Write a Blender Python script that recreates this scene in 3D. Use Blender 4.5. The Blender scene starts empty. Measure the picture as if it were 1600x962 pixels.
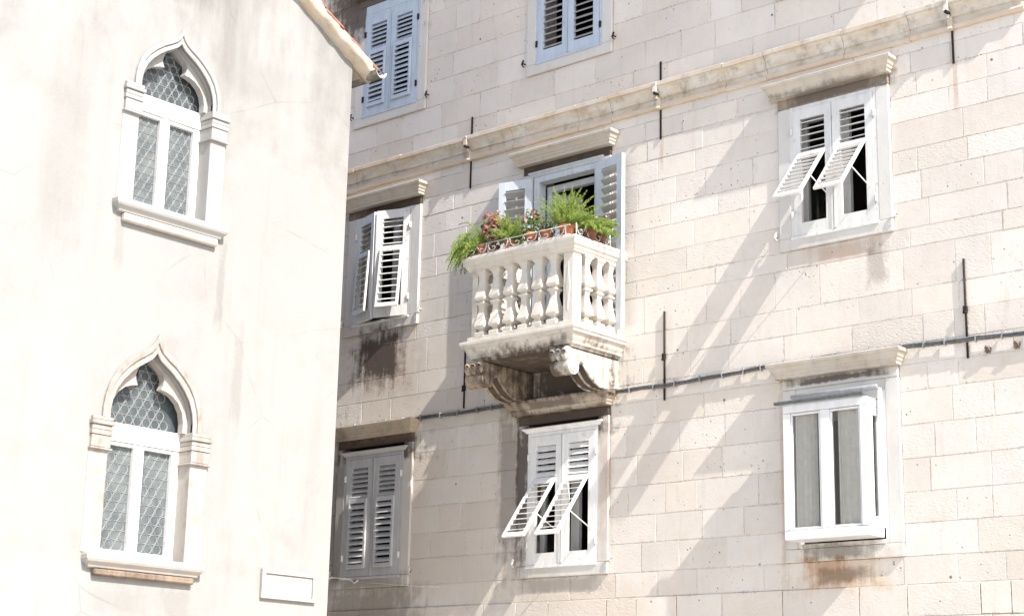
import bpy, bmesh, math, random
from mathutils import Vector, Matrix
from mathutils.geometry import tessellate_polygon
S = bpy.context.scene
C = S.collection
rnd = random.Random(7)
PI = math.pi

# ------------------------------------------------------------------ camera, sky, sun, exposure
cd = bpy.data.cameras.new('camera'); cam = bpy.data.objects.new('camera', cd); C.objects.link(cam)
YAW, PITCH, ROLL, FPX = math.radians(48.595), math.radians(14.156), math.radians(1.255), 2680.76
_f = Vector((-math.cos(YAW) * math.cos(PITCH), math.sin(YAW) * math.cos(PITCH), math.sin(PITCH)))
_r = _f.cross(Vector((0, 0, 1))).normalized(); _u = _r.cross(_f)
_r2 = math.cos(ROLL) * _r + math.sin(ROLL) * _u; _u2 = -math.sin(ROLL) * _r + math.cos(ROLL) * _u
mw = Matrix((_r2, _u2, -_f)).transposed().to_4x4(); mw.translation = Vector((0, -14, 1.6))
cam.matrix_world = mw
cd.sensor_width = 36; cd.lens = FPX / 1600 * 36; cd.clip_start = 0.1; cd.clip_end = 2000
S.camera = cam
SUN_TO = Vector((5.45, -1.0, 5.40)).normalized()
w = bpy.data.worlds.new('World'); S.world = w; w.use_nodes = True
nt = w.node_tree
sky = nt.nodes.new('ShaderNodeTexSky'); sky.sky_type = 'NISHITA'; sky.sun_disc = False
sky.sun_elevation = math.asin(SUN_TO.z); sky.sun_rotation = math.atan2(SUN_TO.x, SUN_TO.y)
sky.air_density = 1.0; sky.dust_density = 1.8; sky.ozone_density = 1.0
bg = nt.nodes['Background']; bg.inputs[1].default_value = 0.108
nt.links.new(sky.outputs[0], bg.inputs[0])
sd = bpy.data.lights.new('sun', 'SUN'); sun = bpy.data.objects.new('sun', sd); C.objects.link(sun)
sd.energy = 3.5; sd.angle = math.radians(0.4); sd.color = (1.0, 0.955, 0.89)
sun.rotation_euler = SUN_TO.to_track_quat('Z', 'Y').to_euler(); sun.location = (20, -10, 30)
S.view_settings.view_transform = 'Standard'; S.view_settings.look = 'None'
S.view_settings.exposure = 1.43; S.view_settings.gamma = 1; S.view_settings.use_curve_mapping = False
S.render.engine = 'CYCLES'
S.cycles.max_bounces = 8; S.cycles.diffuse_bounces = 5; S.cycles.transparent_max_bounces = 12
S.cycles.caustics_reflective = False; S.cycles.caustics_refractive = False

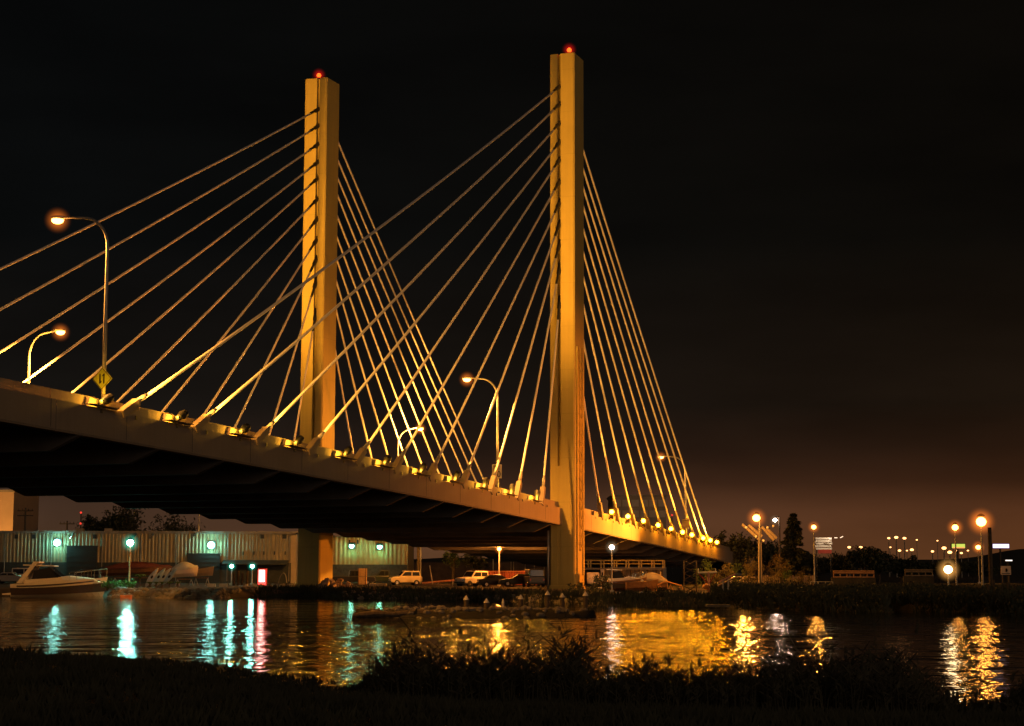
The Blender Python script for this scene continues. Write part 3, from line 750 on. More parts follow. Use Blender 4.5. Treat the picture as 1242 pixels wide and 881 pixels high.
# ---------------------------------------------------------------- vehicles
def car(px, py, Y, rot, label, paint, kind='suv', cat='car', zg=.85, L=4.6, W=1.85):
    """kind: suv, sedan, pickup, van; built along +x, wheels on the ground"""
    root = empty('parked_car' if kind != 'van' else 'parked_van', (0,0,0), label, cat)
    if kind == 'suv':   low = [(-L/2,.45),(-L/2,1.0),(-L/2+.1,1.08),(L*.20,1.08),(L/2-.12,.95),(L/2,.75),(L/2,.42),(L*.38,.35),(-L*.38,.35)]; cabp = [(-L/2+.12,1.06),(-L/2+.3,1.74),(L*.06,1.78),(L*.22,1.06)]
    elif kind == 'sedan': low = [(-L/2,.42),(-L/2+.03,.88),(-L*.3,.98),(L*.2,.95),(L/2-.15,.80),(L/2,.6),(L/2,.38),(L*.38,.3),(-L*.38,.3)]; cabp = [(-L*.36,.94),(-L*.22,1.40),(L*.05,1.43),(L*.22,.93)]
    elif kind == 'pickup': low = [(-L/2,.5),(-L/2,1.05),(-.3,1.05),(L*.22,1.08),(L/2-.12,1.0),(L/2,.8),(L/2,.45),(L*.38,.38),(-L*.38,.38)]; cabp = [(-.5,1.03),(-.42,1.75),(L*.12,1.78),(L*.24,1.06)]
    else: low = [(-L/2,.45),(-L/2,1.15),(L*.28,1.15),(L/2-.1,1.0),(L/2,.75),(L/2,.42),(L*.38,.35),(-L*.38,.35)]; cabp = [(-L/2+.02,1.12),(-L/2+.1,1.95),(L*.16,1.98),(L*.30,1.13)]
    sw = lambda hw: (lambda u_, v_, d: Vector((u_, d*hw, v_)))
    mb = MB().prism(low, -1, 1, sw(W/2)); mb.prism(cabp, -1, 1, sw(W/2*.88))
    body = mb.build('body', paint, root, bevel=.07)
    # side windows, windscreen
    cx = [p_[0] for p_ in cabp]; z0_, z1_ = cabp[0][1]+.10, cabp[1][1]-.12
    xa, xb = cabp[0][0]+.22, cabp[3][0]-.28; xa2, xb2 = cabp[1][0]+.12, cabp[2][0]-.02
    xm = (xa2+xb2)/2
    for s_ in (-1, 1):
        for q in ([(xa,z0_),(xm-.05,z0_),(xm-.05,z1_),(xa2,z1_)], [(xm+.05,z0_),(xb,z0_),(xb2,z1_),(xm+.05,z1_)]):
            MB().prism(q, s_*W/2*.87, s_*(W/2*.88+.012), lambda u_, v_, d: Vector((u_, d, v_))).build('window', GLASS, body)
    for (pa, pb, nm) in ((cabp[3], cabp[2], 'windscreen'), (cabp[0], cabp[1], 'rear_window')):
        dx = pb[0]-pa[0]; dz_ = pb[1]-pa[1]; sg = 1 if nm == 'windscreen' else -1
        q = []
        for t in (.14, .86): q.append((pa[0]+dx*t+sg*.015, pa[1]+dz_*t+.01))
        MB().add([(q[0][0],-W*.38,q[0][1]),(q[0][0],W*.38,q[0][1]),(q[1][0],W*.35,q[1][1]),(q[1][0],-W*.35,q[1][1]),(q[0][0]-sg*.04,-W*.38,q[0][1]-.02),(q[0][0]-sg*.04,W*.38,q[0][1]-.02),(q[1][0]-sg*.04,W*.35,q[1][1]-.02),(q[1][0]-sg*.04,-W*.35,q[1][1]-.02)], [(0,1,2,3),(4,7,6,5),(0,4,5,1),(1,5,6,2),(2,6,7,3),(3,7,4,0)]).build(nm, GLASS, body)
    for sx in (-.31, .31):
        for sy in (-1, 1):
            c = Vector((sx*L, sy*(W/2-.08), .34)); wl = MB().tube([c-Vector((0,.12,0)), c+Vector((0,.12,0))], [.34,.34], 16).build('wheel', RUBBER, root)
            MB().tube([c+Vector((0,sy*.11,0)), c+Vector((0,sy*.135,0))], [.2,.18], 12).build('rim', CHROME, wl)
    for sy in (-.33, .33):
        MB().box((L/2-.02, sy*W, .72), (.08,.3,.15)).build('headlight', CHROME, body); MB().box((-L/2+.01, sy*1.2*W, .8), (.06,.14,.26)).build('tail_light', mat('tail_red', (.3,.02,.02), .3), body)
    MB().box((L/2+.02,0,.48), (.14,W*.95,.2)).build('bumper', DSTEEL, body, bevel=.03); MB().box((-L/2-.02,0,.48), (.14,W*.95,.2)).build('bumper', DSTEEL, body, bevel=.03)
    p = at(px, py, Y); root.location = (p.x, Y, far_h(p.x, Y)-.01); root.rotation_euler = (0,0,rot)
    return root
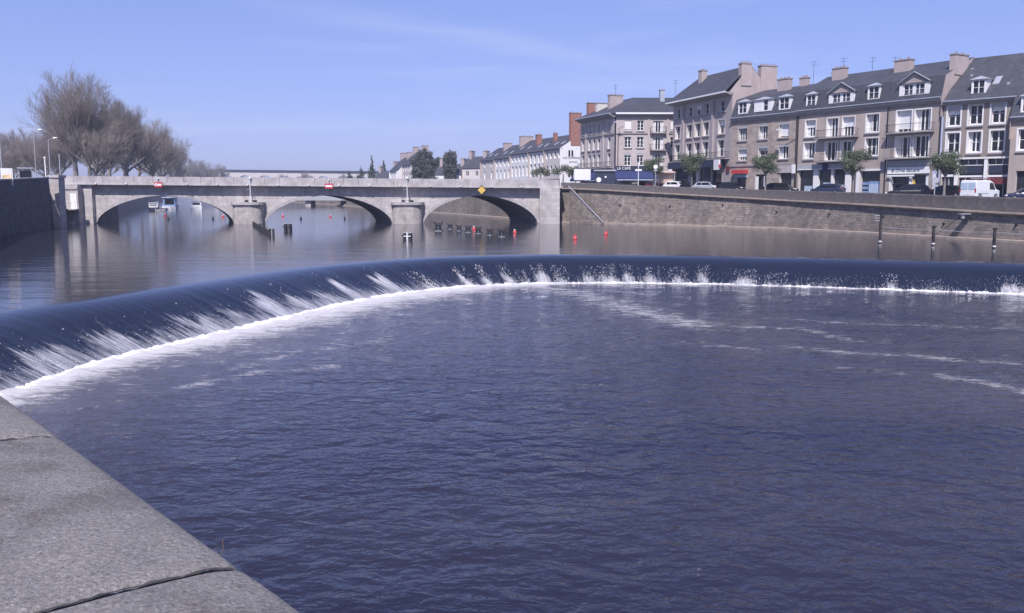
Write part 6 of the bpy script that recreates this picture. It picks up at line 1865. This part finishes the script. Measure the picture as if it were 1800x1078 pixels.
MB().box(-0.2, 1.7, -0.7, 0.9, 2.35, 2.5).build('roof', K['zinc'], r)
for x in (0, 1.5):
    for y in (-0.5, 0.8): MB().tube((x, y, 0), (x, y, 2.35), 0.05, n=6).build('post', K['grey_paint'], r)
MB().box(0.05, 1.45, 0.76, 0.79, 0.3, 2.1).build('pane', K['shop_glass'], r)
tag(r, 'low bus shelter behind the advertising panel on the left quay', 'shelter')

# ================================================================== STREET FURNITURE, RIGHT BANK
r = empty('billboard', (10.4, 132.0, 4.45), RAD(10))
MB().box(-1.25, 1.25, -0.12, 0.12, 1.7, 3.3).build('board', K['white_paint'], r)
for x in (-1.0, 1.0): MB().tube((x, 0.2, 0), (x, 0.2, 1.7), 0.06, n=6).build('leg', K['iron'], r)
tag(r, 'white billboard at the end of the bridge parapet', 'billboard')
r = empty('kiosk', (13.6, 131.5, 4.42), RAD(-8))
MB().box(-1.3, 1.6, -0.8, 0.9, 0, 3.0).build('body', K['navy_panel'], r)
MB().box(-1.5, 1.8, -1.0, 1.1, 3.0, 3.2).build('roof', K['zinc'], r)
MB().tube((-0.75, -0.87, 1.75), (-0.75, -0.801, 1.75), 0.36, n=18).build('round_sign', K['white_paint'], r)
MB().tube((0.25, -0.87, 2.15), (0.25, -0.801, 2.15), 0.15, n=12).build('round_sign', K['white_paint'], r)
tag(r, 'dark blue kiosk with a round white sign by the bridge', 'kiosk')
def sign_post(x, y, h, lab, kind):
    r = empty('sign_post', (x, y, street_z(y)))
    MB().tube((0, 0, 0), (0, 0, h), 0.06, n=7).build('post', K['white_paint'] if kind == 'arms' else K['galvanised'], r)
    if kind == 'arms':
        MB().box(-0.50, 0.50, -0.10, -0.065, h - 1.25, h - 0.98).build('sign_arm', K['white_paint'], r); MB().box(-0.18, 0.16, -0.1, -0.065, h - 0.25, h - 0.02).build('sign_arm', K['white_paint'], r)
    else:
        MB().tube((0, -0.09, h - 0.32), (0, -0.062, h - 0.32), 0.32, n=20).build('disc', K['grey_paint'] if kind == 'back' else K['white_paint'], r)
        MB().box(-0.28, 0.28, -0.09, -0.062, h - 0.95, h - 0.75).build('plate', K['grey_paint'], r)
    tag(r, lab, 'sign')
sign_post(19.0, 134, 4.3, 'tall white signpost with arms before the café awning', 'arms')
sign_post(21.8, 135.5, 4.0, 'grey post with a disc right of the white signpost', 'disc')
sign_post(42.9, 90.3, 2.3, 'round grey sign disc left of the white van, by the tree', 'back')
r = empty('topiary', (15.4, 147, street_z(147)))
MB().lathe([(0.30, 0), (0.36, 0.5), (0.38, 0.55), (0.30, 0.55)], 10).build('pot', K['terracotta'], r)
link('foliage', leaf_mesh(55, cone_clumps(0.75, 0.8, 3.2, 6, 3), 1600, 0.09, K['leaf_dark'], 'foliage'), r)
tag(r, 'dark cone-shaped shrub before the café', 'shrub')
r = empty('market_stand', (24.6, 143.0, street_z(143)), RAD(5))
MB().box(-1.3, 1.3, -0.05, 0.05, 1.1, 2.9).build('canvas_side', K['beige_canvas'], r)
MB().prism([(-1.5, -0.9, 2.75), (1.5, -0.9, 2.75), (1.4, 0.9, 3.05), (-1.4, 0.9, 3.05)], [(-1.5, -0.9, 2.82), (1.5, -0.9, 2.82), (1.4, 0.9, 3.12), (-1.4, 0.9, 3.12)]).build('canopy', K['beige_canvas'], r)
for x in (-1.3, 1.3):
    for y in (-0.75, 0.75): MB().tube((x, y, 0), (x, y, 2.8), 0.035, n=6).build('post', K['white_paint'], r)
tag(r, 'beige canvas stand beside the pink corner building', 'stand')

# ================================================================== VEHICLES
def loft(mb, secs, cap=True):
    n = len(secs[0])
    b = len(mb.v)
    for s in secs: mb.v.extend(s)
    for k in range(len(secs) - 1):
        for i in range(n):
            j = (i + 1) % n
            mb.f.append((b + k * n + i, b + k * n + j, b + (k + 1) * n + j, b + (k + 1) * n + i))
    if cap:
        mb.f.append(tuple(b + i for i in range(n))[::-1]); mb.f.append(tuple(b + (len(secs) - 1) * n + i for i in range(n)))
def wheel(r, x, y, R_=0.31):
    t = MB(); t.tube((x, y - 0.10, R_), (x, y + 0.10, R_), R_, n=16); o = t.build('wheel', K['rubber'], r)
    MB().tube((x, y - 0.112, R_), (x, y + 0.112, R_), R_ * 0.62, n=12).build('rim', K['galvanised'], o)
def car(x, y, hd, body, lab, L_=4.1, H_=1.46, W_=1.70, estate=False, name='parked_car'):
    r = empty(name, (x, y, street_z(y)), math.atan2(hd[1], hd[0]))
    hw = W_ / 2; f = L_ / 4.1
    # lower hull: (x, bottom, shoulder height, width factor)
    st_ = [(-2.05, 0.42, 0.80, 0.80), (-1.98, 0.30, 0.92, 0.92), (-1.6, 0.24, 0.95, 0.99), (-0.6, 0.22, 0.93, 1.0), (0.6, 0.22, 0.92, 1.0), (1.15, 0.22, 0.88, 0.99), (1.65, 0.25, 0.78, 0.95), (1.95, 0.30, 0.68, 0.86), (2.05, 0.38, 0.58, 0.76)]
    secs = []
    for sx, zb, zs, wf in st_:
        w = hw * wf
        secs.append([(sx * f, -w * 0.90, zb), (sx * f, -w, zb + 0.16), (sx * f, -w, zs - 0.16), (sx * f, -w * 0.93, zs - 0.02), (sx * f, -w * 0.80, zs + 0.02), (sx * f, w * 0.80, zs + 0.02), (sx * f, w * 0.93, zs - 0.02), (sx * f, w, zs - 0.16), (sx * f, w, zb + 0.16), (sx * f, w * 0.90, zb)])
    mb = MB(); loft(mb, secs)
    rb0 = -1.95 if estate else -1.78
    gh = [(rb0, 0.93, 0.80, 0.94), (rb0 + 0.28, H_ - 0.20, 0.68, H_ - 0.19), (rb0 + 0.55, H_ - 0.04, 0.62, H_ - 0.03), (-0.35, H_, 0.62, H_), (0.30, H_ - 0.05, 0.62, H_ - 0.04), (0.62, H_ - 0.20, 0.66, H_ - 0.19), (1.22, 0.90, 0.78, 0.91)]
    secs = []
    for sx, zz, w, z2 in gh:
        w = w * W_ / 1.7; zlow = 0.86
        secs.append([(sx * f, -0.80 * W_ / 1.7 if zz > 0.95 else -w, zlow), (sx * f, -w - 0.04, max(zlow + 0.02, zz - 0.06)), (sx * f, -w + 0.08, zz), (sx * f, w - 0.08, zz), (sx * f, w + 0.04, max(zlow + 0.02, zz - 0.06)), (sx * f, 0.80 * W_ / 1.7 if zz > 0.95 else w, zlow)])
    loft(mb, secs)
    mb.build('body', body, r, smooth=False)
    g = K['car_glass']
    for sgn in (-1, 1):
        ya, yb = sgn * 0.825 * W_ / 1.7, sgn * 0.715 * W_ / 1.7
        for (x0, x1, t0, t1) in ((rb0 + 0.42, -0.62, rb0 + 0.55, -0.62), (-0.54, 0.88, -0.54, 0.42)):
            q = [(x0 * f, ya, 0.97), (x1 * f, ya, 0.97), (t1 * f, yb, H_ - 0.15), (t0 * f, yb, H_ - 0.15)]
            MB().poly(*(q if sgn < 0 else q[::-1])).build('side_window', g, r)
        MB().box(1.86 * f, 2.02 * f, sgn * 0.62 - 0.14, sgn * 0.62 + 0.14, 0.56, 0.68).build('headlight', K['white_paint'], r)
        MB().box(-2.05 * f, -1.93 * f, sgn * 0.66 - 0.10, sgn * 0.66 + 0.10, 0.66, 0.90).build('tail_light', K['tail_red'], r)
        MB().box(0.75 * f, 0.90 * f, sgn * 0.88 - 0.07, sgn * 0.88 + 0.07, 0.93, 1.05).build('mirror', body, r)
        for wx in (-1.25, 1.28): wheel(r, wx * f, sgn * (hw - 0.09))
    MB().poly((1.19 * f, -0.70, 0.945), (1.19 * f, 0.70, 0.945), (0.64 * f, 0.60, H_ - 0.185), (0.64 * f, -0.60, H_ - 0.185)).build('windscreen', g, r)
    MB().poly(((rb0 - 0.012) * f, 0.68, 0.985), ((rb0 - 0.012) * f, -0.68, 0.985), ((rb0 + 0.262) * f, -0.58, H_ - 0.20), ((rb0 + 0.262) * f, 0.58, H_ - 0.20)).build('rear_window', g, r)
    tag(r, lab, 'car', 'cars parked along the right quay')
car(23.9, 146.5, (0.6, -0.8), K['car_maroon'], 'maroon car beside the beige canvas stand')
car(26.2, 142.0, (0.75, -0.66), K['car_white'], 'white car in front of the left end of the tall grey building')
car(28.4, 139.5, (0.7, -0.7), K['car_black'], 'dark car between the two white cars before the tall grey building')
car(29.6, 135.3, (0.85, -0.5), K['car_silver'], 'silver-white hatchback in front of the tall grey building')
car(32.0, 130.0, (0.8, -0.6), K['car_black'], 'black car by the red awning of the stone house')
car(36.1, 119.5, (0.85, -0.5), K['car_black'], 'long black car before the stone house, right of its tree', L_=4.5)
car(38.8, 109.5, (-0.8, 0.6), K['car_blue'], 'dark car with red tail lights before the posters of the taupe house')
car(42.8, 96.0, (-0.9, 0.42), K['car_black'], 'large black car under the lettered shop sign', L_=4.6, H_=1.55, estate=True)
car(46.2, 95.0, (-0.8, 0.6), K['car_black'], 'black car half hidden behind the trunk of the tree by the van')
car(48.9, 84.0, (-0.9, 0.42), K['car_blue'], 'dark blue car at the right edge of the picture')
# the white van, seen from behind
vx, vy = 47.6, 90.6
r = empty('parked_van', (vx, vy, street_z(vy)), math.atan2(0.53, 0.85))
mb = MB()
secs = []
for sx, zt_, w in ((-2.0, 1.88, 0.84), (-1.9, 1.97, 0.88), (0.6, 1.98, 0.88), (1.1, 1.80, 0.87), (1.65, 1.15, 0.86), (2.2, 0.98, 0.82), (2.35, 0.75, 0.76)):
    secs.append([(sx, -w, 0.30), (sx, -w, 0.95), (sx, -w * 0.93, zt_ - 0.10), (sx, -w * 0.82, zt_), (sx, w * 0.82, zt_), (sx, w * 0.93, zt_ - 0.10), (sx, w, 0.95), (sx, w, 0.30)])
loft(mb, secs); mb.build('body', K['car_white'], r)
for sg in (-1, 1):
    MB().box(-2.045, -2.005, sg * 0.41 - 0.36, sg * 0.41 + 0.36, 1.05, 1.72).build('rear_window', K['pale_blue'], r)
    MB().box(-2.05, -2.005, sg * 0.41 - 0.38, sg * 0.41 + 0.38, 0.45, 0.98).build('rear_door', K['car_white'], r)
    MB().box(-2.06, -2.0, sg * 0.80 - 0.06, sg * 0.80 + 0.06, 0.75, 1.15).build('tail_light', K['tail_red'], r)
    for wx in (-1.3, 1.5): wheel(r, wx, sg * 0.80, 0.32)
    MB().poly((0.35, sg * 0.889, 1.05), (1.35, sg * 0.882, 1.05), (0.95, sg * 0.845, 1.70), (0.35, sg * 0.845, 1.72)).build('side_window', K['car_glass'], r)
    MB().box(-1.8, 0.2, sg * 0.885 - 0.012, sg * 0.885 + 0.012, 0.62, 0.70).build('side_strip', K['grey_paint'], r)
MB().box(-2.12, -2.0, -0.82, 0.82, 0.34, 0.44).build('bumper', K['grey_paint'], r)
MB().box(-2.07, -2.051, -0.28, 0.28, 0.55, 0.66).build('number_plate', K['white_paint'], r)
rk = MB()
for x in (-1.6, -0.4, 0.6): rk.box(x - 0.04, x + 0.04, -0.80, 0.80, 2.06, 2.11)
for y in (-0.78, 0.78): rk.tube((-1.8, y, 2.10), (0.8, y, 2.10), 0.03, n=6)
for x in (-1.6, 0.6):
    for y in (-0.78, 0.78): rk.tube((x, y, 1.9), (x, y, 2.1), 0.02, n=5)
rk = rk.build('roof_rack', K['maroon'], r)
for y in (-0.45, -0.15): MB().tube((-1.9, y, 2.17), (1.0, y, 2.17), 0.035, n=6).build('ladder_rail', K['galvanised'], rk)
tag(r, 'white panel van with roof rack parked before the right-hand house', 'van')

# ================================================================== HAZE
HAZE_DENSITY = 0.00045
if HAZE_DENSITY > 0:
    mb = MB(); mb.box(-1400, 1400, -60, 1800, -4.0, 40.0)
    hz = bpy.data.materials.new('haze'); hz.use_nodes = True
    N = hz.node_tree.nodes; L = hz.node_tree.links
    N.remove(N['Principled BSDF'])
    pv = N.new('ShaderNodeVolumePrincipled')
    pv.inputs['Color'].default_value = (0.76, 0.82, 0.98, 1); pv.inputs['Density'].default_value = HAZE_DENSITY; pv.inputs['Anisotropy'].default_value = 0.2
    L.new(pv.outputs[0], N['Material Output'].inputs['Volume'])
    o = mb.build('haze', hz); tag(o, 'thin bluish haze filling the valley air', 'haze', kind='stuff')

**Short exercise:** Your answer should be a single number: the count of lines in the entries that contain the word "from".

**Task answer:** 4